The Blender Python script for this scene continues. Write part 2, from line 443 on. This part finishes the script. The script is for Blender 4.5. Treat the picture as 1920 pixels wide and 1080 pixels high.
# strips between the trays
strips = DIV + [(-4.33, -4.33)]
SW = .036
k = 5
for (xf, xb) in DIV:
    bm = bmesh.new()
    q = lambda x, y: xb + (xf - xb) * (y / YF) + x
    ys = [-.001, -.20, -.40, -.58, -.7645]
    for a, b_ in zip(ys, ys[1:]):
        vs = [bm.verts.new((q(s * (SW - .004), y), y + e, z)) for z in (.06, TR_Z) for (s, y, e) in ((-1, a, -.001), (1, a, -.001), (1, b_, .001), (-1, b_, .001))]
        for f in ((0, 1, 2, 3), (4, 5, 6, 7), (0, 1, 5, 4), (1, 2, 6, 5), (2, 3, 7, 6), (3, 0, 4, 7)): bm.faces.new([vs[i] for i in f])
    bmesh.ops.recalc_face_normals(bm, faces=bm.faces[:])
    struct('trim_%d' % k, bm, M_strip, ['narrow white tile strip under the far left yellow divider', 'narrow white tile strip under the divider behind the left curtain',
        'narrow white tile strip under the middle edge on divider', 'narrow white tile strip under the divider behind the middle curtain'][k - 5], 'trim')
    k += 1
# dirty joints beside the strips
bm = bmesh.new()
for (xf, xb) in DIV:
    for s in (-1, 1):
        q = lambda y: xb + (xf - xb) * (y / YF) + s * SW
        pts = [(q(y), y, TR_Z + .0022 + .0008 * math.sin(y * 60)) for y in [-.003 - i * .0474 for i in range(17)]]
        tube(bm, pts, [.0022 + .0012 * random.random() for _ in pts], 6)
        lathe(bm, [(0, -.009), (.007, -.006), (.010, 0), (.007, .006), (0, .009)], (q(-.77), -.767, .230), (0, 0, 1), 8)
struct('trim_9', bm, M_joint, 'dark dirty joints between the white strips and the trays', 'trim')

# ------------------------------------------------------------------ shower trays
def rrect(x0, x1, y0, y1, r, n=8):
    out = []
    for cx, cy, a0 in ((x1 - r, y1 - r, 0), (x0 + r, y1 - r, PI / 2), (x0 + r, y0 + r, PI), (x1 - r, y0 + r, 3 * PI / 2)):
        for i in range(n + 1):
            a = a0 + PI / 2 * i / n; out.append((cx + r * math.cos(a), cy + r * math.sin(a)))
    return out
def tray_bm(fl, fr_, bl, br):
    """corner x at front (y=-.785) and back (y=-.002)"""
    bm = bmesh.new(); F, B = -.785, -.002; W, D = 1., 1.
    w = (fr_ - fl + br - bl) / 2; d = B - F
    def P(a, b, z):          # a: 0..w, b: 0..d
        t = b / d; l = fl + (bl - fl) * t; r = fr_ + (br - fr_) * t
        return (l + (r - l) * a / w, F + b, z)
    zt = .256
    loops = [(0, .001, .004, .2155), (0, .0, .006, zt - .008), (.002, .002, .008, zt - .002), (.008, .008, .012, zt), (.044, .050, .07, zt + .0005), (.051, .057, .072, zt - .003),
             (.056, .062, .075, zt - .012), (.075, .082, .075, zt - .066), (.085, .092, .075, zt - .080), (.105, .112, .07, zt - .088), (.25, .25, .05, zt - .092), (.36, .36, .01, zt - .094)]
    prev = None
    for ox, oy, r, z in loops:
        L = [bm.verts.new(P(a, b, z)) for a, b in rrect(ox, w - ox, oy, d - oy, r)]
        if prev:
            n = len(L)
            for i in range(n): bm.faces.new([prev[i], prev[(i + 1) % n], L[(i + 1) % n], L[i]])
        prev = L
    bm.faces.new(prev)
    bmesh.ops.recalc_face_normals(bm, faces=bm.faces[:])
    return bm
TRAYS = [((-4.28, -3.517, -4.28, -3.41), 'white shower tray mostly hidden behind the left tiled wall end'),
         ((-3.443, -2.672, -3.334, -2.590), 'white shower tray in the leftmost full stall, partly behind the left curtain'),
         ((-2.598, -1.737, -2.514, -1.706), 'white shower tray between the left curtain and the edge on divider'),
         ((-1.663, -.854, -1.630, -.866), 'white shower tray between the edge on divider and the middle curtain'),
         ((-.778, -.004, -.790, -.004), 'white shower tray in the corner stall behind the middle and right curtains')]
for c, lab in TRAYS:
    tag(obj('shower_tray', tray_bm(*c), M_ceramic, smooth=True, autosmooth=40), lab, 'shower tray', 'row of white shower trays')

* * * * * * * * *

> PROBLEM DESCRIPTION:
Repeat the data precisely, line by line.

> ANSWER FOR THE TASK:
The Blender Python script for this scene continues. Write part 2, from line 443 on. This part finishes the script. The script is for Blender 4.5. Treat the picture as 1920 pixels wide and 1080 pixels high.
# strips between the trays
strips = DIV + [(-4.33, -4.33)]
SW = .036
k = 5
for (xf, xb) in DIV:
    bm = bmesh.new()
    q = lambda x, y: xb + (xf - xb) * (y / YF) + x
    ys = [-.001, -.20, -.40, -.58, -.7645]
    for a, b_ in zip(ys, ys[1:]):
        vs = [bm.verts.new((q(s * (SW - .004), y), y + e, z)) for z in (.06, TR_Z) for (s, y, e) in ((-1, a, -.001), (1, a, -.001), (1, b_, .001), (-1, b_, .001))]
        for f in ((0, 1, 2, 3), (4, 5, 6, 7), (0, 1, 5, 4), (1, 2, 6, 5), (2, 3, 7, 6), (3, 0, 4, 7)): bm.faces.new([vs[i] for i in f])
    bmesh.ops.recalc_face_normals(bm, faces=bm.faces[:])
    struct('trim_%d' % k, bm, M_strip, ['narrow white tile strip under the far left yellow divider', 'narrow white tile strip under the divider behind the left curtain',
        'narrow white tile strip under the middle edge on divider', 'narrow white tile strip under the divider behind the middle curtain'][k - 5], 'trim')
    k += 1
# dirty joints beside the strips
bm = bmesh.new()
for (xf, xb) in DIV:
    for s in (-1, 1):
        q = lambda y: xb + (xf - xb) * (y / YF) + s * SW
        pts = [(q(y), y, TR_Z + .0022 + .0008 * math.sin(y * 60)) for y in [-.003 - i * .0474 for i in range(17)]]
        tube(bm, pts, [.0022 + .0012 * random.random() for _ in pts], 6)
        lathe(bm, [(0, -.009), (.007, -.006), (.010, 0), (.007, .006), (0, .009)], (q(-.77), -.767, .230), (0, 0, 1), 8)
struct('trim_9', bm, M_joint, 'dark dirty joints between the white strips and the trays', 'trim')

# ------------------------------------------------------------------ shower trays
def rrect(x0, x1, y0, y1, r, n=8):
    out = []
    for cx, cy, a0 in ((x1 - r, y1 - r, 0), (x0 + r, y1 - r, PI / 2), (x0 + r, y0 + r, PI), (x1 - r, y0 + r, 3 * PI / 2)):
        for i in range(n + 1):
            a = a0 + PI / 2 * i / n; out.append((cx + r * math.cos(a), cy + r * math.sin(a)))
    return out
def tray_bm(fl, fr_, bl, br):
    """corner x at front (y=-.785) and back (y=-.002)"""
    bm = bmesh.new(); F, B = -.785, -.002; W, D = 1., 1.
    w = (fr_ - fl + br - bl) / 2; d = B - F
    def P(a, b, z):          # a: 0..w, b: 0..d
        t = b / d; l = fl + (bl - fl) * t; r = fr_ + (br - fr_) * t
        return (l + (r - l) * a / w, F + b, z)
    zt = .256
    loops = [(0, .001, .004, .2155), (0, .0, .006, zt - .008), (.002, .002, .008, zt - .002), (.008, .008, .012, zt), (.044, .050, .07, zt + .0005), (.051, .057, .072, zt - .003),
             (.056, .062, .075, zt - .012), (.075, .082, .075, zt - .066), (.085, .092, .075, zt - .080), (.105, .112, .07, zt - .088), (.25, .25, .05, zt - .092), (.36, .36, .01, zt - .094)]
    prev = None
    for ox, oy, r, z in loops:
        L = [bm.verts.new(P(a, b, z)) for a, b in rrect(ox, w - ox, oy, d - oy, r)]
        if prev:
            n = len(L)
            for i in range(n): bm.faces.new([prev[i], prev[(i + 1) % n], L[(i + 1) % n], L[i]])
        prev = L
    bm.faces.new(prev)
    bmesh.ops.recalc_face_normals(bm, faces=bm.faces[:])
    return bm
TRAYS = [((-4.28, -3.517, -4.28, -3.41), 'white shower tray mostly hidden behind the left tiled wall end'),
         ((-3.443, -2.672, -3.334, -2.590), 'white shower tray in the leftmost full stall, partly behind the left curtain'),
         ((-2.598, -1.737, -2.514, -1.706), 'white shower tray between the left curtain and the edge on divider'),
         ((-1.663, -.854, -1.630, -.866), 'white shower tray between the edge on divider and the middle curtain'),
         ((-.778, -.004, -.790, -.004), 'white shower tray in the corner stall behind the middle and right curtains')]
for c, lab in TRAYS:
    tag(obj('shower_tray', tray_bm(*c), M_ceramic, smooth=True, autosmooth=40), lab, 'shower tray', 'row of white shower trays')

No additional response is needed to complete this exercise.